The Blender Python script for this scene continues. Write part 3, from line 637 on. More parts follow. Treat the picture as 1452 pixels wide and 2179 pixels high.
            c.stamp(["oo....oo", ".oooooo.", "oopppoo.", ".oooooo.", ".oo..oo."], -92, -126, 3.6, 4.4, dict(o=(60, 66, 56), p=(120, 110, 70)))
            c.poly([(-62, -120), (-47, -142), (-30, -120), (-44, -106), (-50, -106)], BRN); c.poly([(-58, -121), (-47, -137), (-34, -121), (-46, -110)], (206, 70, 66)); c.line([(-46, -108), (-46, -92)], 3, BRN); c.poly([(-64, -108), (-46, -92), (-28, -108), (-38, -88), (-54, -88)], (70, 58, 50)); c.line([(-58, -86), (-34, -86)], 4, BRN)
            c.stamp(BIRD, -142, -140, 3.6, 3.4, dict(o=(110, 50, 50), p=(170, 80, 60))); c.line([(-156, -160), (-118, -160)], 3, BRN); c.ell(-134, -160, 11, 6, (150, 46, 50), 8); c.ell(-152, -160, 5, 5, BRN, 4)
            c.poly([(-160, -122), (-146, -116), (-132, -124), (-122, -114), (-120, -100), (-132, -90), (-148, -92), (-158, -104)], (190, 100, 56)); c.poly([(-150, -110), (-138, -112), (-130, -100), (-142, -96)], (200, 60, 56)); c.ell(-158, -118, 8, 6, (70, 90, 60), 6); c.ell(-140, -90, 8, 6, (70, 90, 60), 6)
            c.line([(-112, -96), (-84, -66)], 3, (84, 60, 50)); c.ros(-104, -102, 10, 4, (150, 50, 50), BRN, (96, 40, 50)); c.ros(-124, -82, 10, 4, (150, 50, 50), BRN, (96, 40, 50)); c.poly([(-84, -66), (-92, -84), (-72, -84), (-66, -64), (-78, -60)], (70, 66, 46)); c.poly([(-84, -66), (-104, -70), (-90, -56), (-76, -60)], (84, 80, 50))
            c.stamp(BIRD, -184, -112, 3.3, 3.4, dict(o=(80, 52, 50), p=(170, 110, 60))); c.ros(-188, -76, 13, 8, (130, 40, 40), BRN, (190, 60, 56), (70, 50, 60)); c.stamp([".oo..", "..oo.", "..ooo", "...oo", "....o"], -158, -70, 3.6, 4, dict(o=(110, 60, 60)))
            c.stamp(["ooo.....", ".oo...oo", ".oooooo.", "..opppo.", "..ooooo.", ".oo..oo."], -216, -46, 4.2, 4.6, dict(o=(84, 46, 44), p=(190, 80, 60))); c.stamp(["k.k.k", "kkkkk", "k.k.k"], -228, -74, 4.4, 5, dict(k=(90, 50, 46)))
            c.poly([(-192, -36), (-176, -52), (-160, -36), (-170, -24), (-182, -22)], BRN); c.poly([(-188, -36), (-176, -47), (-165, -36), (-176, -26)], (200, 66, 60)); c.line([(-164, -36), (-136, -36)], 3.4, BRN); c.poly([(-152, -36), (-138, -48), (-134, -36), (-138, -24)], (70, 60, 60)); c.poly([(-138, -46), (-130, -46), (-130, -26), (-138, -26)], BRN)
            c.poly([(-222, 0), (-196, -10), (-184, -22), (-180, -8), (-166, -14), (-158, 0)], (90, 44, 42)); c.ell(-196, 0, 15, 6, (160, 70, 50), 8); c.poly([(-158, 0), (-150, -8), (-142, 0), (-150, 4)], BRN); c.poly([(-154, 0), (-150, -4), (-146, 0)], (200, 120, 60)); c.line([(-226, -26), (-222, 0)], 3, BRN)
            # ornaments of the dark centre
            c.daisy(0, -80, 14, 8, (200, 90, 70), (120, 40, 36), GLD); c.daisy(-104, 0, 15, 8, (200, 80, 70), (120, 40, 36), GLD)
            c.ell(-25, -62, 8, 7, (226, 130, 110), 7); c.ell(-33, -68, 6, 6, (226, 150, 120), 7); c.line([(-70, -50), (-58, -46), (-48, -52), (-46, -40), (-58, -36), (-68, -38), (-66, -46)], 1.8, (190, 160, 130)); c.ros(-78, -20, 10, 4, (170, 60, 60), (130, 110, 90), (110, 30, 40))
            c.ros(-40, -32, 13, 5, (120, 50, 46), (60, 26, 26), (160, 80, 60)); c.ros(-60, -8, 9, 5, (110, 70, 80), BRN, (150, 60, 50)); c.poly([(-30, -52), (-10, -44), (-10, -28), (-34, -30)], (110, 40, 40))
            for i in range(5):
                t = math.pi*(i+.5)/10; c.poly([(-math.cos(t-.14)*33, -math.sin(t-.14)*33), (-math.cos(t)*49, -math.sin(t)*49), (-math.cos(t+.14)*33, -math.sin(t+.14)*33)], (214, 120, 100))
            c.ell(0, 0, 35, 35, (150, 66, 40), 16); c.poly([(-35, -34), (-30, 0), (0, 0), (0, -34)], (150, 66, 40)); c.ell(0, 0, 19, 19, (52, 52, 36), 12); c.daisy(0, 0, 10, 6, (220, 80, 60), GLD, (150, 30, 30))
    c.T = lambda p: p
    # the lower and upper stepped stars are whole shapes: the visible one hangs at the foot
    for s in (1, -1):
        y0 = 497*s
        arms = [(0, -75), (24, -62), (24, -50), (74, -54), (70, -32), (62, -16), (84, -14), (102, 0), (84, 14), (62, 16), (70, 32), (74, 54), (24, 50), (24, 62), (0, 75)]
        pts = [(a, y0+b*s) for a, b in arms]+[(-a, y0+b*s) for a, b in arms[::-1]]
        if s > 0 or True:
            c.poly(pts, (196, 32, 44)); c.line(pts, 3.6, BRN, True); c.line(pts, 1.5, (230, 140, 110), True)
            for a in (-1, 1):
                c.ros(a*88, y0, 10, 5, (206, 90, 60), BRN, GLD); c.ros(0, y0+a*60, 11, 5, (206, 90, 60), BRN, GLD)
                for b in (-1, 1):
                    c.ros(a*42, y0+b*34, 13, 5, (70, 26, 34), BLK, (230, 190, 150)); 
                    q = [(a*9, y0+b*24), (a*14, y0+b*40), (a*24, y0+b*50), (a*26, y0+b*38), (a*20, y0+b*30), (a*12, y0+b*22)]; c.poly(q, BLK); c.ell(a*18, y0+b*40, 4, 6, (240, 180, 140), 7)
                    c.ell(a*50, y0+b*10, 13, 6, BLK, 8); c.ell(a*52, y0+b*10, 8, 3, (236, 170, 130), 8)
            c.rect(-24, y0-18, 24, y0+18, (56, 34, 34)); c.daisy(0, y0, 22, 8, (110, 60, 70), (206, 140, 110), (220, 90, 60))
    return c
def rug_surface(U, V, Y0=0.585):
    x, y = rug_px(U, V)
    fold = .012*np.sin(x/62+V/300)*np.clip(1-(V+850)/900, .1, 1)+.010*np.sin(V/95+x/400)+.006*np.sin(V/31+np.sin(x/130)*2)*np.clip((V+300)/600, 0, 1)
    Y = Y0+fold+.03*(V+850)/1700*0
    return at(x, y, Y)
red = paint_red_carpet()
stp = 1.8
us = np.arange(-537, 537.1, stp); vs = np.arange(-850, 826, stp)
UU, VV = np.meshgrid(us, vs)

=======

■ Work to complete ■
Write down the full listing again, exactly.

■ Task response ■
The Blender Python script for this scene continues. Write part 3, from line 637 on. More parts follow. Treat the picture as 1452 pixels wide and 2179 pixels high.
            c.stamp(["oo....oo", ".oooooo.", "oopppoo.", ".oooooo.", ".oo..oo."], -92, -126, 3.6, 4.4, dict(o=(60, 66, 56), p=(120, 110, 70)))
            c.poly([(-62, -120), (-47, -142), (-30, -120), (-44, -106), (-50, -106)], BRN); c.poly([(-58, -121), (-47, -137), (-34, -121), (-46, -110)], (206, 70, 66)); c.line([(-46, -108), (-46, -92)], 3, BRN); c.poly([(-64, -108), (-46, -92), (-28, -108), (-38, -88), (-54, -88)], (70, 58, 50)); c.line([(-58, -86), (-34, -86)], 4, BRN)
            c.stamp(BIRD, -142, -140, 3.6, 3.4, dict(o=(110, 50, 50), p=(170, 80, 60))); c.line([(-156, -160), (-118, -160)], 3, BRN); c.ell(-134, -160, 11, 6, (150, 46, 50), 8); c.ell(-152, -160, 5, 5, BRN, 4)
            c.poly([(-160, -122), (-146, -116), (-132, -124), (-122, -114), (-120, -100), (-132, -90), (-148, -92), (-158, -104)], (190, 100, 56)); c.poly([(-150, -110), (-138, -112), (-130, -100), (-142, -96)], (200, 60, 56)); c.ell(-158, -118, 8, 6, (70, 90, 60), 6); c.ell(-140, -90, 8, 6, (70, 90, 60), 6)
            c.line([(-112, -96), (-84, -66)], 3, (84, 60, 50)); c.ros(-104, -102, 10, 4, (150, 50, 50), BRN, (96, 40, 50)); c.ros(-124, -82, 10, 4, (150, 50, 50), BRN, (96, 40, 50)); c.poly([(-84, -66), (-92, -84), (-72, -84), (-66, -64), (-78, -60)], (70, 66, 46)); c.poly([(-84, -66), (-104, -70), (-90, -56), (-76, -60)], (84, 80, 50))
            c.stamp(BIRD, -184, -112, 3.3, 3.4, dict(o=(80, 52, 50), p=(170, 110, 60))); c.ros(-188, -76, 13, 8, (130, 40, 40), BRN, (190, 60, 56), (70, 50, 60)); c.stamp([".oo..", "..oo.", "..ooo", "...oo", "....o"], -158, -70, 3.6, 4, dict(o=(110, 60, 60)))
            c.stamp(["ooo.....", ".oo...oo", ".oooooo.", "..opppo.", "..ooooo.", ".oo..oo."], -216, -46, 4.2, 4.6, dict(o=(84, 46, 44), p=(190, 80, 60))); c.stamp(["k.k.k", "kkkkk", "k.k.k"], -228, -74, 4.4, 5, dict(k=(90, 50, 46)))
            c.poly([(-192, -36), (-176, -52), (-160, -36), (-170, -24), (-182, -22)], BRN); c.poly([(-188, -36), (-176, -47), (-165, -36), (-176, -26)], (200, 66, 60)); c.line([(-164, -36), (-136, -36)], 3.4, BRN); c.poly([(-152, -36), (-138, -48), (-134, -36), (-138, -24)], (70, 60, 60)); c.poly([(-138, -46), (-130, -46), (-130, -26), (-138, -26)], BRN)
            c.poly([(-222, 0), (-196, -10), (-184, -22), (-180, -8), (-166, -14), (-158, 0)], (90, 44, 42)); c.ell(-196, 0, 15, 6, (160, 70, 50), 8); c.poly([(-158, 0), (-150, -8), (-142, 0), (-150, 4)], BRN); c.poly([(-154, 0), (-150, -4), (-146, 0)], (200, 120, 60)); c.line([(-226, -26), (-222, 0)], 3, BRN)
            # ornaments of the dark centre
            c.daisy(0, -80, 14, 8, (200, 90, 70), (120, 40, 36), GLD); c.daisy(-104, 0, 15, 8, (200, 80, 70), (120, 40, 36), GLD)
            c.ell(-25, -62, 8, 7, (226, 130, 110), 7); c.ell(-33, -68, 6, 6, (226, 150, 120), 7); c.line([(-70, -50), (-58, -46), (-48, -52), (-46, -40), (-58, -36), (-68, -38), (-66, -46)], 1.8, (190, 160, 130)); c.ros(-78, -20, 10, 4, (170, 60, 60), (130, 110, 90), (110, 30, 40))
            c.ros(-40, -32, 13, 5, (120, 50, 46), (60, 26, 26), (160, 80, 60)); c.ros(-60, -8, 9, 5, (110, 70, 80), BRN, (150, 60, 50)); c.poly([(-30, -52), (-10, -44), (-10, -28), (-34, -30)], (110, 40, 40))
            for i in range(5):
                t = math.pi*(i+.5)/10; c.poly([(-math.cos(t-.14)*33, -math.sin(t-.14)*33), (-math.cos(t)*49, -math.sin(t)*49), (-math.cos(t+.14)*33, -math.sin(t+.14)*33)], (214, 120, 100))
            c.ell(0, 0, 35, 35, (150, 66, 40), 16); c.poly([(-35, -34), (-30, 0), (0, 0), (0, -34)], (150, 66, 40)); c.ell(0, 0, 19, 19, (52, 52, 36), 12); c.daisy(0, 0, 10, 6, (220, 80, 60), GLD, (150, 30, 30))
    c.T = lambda p: p
    # the lower and upper stepped stars are whole shapes: the visible one hangs at the foot
    for s in (1, -1):
        y0 = 497*s
        arms = [(0, -75), (24, -62), (24, -50), (74, -54), (70, -32), (62, -16), (84, -14), (102, 0), (84, 14), (62, 16), (70, 32), (74, 54), (24, 50), (24, 62), (0, 75)]
        pts = [(a, y0+b*s) for a, b in arms]+[(-a, y0+b*s) for a, b in arms[::-1]]
        if s > 0 or True:
            c.poly(pts, (196, 32, 44)); c.line(pts, 3.6, BRN, True); c.line(pts, 1.5, (230, 140, 110), True)
            for a in (-1, 1):
                c.ros(a*88, y0, 10, 5, (206, 90, 60), BRN, GLD); c.ros(0, y0+a*60, 11, 5, (206, 90, 60), BRN, GLD)
                for b in (-1, 1):
                    c.ros(a*42, y0+b*34, 13, 5, (70, 26, 34), BLK, (230, 190, 150)); 
                    q = [(a*9, y0+b*24), (a*14, y0+b*40), (a*24, y0+b*50), (a*26, y0+b*38), (a*20, y0+b*30), (a*12, y0+b*22)]; c.poly(q, BLK); c.ell(a*18, y0+b*40, 4, 6, (240, 180, 140), 7)
                    c.ell(a*50, y0+b*10, 13, 6, BLK, 8); c.ell(a*52, y0+b*10, 8, 3, (236, 170, 130), 8)
            c.rect(-24, y0-18, 24, y0+18, (56, 34, 34)); c.daisy(0, y0, 22, 8, (110, 60, 70), (206, 140, 110), (220, 90, 60))
    return c
def rug_surface(U, V, Y0=0.585):
    x, y = rug_px(U, V)
    fold = .012*np.sin(x/62+V/300)*np.clip(1-(V+850)/900, .1, 1)+.010*np.sin(V/95+x/400)+.006*np.sin(V/31+np.sin(x/130)*2)*np.clip((V+300)/600, 0, 1)
    Y = Y0+fold+.03*(V+850)/1700*0
    return at(x, y, Y)
red = paint_red_carpet()
stp = 1.8
us = np.arange(-537, 537.1, stp); vs = np.arange(-850, 826, stp)
UU, VV = np.meshgrid(us, vs)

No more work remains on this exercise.